Escludere la sofferenza dalla nostra vita è come girare un film di Indiana Jones senza Harrison Ford, è una pretesa grande e utopica simile a quella del fare una buca nella spiaggia per contenere tutto l’oceano.
Spesso si crede che un percorso spirituale o che meditare bypassino o cancellino la sofferenza dalla nostra esistenza e credenza ancor più radicata è che un Maestro non soffra o quanto meno sia esente dalla sofferenza poiché “illuminato”.
Non cito i numerosi casi di svariati Maestri che attraversarono l’inferno dantesco sotto i vari punti di vista sia esterno che interno.
Sento quindi che al di là delle credenze e dei luoghi comuni vi sia la possibilità di una resa totale al fatto che la sofferenza, così come gli altri e bassi della vita, il susseguirsi delle stagioni o del giorno alla notte, fa parte dei movimenti naturali dell’esistenza, di un disegno divino così grande che non conosciamo ma che possiamo sentire nel nostro cuore quando entriamo nell’umana densità con tutto il nostro essere.

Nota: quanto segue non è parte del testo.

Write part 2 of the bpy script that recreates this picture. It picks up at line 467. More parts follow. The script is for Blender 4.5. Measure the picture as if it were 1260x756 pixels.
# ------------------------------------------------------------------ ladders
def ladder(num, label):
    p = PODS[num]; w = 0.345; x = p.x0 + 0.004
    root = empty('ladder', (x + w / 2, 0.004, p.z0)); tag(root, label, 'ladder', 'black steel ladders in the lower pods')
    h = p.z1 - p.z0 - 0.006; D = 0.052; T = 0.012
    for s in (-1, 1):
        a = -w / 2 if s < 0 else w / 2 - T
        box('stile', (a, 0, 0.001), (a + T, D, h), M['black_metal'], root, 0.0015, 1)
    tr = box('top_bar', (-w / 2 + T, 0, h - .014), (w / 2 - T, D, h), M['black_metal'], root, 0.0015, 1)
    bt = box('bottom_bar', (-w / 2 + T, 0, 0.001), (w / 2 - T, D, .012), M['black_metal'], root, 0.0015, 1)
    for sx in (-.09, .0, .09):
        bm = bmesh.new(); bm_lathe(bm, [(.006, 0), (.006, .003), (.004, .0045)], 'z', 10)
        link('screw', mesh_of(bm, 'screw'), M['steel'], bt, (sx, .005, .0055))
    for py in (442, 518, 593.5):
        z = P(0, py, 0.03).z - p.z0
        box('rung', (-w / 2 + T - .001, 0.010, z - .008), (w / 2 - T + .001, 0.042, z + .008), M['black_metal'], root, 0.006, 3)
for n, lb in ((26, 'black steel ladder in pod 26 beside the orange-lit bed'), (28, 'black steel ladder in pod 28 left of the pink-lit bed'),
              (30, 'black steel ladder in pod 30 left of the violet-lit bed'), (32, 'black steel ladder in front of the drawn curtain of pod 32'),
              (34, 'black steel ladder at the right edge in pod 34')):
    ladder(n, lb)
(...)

Quell’entrare con resa e compassione in ciò che ci tocca vivere qui e ora ci fa diventare i maestri di noi stessi, ci fa diventare maestri di compassione e umiltà.
Certo accadrà umanamente di non accogliere, di dire di no o di aggiungere dolore all’altro dolore, ma questa esperienza accadde anche ai Maestri che ho citato poc’anzi.
Quindi credo sia questo il tempo di far cadere molti castelli di sabbia e di ritornare a quella semplice e genuina umiltà che si prende cura del qui e ora e che nonostante gli alti e bassi della vita ci rende degli esseri umani sereni.